Print, word for word, every line from the beginning of the listing up to and including the line with "from mathutils.geometry import". Pictures are to be excluded.
# DATA FOR THIS TASK start
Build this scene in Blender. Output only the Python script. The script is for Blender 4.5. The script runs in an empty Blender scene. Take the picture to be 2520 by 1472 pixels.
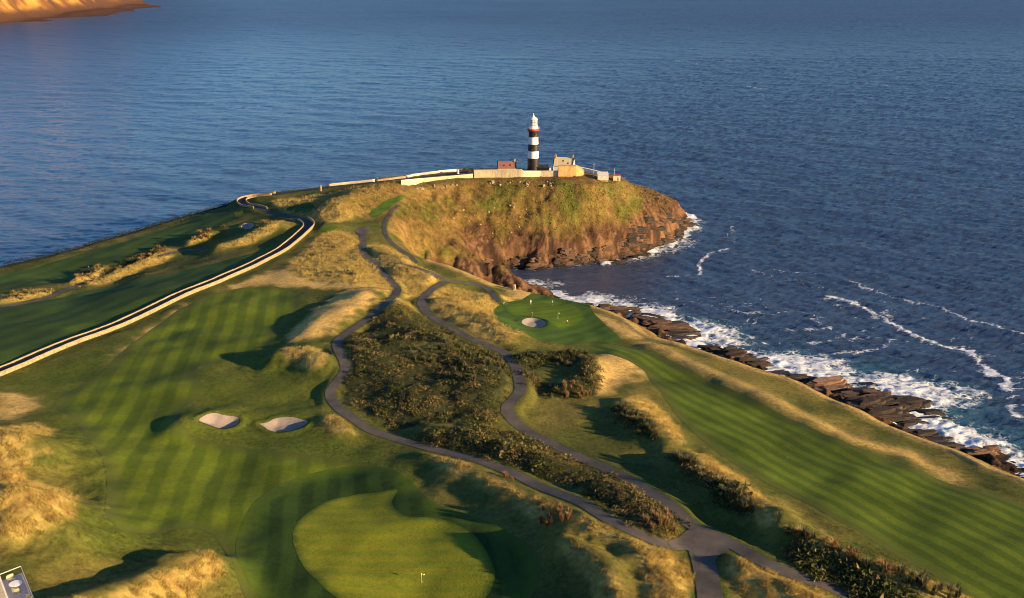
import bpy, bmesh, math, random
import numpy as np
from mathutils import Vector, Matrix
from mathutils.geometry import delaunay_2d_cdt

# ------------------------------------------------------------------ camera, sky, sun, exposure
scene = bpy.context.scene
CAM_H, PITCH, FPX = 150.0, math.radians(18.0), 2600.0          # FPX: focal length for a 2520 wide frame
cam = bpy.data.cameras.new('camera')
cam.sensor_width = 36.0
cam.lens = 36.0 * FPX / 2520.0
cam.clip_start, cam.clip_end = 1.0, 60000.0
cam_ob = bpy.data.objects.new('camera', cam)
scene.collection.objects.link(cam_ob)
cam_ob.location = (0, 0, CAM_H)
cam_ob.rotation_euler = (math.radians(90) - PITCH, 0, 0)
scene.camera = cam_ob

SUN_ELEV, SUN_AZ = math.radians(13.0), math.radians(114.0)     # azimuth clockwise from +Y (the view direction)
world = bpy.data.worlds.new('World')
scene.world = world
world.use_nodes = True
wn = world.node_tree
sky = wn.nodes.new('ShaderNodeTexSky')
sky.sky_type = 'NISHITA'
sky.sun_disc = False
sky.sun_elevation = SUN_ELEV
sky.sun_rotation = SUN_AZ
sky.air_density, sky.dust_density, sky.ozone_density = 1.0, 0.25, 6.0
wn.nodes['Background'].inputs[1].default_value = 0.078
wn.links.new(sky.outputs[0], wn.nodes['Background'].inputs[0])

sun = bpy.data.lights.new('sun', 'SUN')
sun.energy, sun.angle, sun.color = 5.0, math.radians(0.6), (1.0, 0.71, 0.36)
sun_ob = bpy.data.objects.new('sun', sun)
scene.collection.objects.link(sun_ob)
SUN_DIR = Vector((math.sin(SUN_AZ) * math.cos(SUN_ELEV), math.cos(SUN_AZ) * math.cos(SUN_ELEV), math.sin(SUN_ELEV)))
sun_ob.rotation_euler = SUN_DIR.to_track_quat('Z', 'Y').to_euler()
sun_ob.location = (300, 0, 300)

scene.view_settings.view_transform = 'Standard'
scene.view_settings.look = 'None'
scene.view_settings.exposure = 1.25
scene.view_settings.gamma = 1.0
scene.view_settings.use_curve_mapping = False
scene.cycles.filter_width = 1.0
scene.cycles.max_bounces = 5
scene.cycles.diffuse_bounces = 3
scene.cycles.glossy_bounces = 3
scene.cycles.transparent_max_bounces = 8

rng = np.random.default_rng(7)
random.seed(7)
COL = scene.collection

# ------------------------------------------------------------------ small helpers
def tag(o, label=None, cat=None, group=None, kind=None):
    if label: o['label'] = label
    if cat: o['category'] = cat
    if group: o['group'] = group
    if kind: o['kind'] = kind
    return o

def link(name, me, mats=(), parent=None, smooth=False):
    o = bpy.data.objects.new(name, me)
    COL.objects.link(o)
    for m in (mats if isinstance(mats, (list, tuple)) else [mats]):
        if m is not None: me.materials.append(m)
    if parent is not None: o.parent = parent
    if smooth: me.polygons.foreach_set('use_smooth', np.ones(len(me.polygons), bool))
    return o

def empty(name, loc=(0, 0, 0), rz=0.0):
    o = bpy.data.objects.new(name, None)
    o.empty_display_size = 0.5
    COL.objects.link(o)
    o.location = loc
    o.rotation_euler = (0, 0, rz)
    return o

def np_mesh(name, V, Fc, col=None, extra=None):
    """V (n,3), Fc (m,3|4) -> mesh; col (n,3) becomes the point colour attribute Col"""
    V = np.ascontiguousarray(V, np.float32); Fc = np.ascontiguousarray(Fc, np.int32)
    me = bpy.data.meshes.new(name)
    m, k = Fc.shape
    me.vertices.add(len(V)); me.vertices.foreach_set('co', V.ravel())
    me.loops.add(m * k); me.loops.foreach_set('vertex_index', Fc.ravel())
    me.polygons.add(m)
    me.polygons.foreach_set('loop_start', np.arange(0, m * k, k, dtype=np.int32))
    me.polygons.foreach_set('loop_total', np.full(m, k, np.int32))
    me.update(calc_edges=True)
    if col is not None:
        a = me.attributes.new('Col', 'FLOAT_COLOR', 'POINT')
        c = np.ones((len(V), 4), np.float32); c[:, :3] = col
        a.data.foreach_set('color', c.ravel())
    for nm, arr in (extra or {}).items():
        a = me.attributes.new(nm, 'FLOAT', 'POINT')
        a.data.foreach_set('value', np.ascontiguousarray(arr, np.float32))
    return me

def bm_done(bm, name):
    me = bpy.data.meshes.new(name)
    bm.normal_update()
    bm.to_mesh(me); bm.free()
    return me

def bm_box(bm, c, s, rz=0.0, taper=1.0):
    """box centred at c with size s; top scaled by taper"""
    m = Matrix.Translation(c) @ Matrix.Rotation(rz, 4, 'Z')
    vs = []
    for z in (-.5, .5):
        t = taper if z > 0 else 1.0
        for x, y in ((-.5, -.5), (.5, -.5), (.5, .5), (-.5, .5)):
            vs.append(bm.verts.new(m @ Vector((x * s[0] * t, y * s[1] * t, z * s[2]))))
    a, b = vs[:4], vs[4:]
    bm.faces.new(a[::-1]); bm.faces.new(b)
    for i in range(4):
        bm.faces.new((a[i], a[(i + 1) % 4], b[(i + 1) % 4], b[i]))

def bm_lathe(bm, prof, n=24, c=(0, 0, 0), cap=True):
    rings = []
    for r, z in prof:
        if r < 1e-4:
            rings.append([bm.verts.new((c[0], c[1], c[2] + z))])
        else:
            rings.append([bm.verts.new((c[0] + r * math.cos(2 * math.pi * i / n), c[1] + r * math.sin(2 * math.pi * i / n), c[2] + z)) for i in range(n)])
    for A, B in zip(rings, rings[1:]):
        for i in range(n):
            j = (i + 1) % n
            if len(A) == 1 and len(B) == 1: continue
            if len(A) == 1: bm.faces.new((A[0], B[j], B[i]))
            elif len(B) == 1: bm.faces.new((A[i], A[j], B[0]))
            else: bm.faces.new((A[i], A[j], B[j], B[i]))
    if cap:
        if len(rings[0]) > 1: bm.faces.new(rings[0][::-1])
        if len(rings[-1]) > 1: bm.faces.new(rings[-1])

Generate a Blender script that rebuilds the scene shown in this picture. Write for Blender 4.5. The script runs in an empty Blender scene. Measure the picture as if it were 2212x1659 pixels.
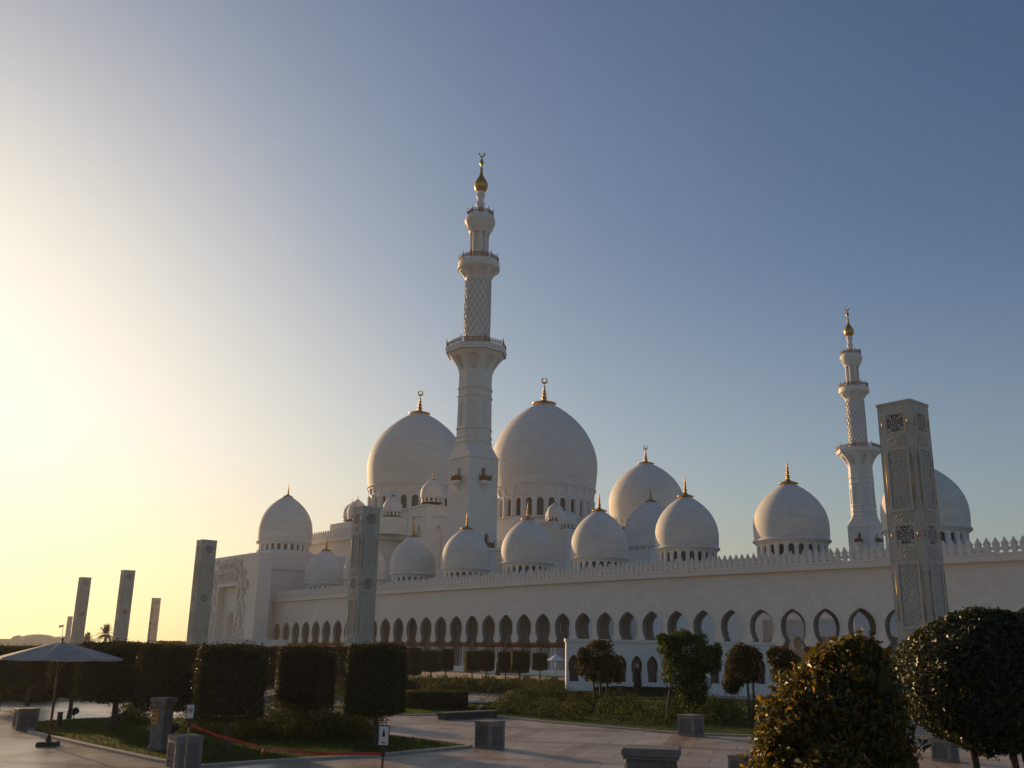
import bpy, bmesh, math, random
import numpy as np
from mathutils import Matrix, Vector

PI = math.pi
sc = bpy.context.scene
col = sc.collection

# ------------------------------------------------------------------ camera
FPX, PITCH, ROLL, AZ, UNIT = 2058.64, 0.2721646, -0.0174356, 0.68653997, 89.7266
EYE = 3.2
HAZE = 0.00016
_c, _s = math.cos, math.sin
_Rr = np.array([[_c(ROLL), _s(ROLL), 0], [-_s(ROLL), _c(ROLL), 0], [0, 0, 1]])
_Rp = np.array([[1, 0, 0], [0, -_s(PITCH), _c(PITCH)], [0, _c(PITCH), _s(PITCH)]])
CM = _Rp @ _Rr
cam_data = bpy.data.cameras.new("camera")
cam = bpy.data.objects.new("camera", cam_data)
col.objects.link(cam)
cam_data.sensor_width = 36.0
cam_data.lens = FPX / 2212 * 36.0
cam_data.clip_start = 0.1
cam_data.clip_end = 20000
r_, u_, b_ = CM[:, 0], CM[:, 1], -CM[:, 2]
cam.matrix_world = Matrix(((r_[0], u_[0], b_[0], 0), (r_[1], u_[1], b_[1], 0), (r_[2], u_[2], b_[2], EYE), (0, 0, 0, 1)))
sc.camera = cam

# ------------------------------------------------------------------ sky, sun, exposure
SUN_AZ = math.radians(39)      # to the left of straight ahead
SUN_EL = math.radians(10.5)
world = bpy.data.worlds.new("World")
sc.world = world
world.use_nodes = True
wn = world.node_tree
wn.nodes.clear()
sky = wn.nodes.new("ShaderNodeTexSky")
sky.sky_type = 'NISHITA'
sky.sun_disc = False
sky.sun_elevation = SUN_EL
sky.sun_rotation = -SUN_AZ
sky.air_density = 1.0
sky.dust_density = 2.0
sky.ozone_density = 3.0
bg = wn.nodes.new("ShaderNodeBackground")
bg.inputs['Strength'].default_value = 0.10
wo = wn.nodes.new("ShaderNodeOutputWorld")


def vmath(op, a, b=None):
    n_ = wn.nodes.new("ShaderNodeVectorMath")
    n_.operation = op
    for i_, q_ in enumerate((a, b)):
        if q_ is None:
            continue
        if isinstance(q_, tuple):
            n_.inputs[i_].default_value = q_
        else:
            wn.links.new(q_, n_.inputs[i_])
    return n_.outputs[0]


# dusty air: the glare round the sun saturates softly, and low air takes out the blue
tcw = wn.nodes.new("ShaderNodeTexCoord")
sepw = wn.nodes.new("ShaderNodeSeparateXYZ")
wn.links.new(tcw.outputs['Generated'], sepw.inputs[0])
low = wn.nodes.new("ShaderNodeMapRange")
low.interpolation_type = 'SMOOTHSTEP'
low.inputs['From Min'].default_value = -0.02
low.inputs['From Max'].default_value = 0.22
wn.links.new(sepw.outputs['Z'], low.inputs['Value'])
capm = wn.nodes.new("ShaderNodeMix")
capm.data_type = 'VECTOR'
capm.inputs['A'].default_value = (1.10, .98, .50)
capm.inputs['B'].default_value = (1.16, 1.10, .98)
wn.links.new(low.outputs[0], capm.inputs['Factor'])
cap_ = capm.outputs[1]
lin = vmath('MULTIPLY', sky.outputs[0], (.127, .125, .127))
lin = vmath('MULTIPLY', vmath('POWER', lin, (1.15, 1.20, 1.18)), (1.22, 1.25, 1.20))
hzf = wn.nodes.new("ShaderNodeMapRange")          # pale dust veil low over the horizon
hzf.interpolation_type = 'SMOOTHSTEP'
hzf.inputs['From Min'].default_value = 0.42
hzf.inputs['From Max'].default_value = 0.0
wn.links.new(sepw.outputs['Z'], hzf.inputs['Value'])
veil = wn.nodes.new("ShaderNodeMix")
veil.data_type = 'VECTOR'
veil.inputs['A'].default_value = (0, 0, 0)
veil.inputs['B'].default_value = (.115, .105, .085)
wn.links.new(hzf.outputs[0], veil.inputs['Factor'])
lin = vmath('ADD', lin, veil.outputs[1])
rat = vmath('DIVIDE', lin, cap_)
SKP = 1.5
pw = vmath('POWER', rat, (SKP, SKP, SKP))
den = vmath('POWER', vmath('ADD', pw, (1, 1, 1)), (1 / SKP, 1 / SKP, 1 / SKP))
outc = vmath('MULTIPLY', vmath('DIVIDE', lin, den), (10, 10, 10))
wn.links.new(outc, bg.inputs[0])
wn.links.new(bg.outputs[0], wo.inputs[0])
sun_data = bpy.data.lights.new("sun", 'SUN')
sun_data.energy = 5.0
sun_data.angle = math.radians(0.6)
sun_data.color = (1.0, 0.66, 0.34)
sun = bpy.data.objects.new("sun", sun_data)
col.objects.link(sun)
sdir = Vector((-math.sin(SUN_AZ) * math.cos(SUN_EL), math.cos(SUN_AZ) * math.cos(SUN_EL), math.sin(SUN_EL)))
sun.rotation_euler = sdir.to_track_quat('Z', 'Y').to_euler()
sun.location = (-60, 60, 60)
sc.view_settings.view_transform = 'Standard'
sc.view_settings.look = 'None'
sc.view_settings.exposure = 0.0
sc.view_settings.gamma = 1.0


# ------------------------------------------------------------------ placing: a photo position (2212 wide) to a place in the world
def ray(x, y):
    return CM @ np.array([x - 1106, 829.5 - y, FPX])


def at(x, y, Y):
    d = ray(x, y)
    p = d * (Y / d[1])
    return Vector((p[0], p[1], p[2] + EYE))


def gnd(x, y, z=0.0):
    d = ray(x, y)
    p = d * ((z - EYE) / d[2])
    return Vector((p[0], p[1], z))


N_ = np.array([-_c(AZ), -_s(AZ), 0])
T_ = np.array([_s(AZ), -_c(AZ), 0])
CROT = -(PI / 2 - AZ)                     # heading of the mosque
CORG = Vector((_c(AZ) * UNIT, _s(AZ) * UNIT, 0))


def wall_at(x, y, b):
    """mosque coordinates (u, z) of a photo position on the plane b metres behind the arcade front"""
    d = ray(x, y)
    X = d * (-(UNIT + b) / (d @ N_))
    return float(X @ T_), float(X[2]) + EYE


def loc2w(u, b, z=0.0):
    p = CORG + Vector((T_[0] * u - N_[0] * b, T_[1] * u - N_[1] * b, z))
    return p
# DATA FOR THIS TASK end
TASK RESULT —
Build this scene in Blender. Output only the Python script. The script is for Blender 4.5. The script runs in an empty Blender scene. Take the picture to be 2520 by 1472 pixels.
import bpy, bmesh, math, random
import numpy as np
from mathutils import Vector, Matrix
from mathutils.geometry import delaunay_2d_cdt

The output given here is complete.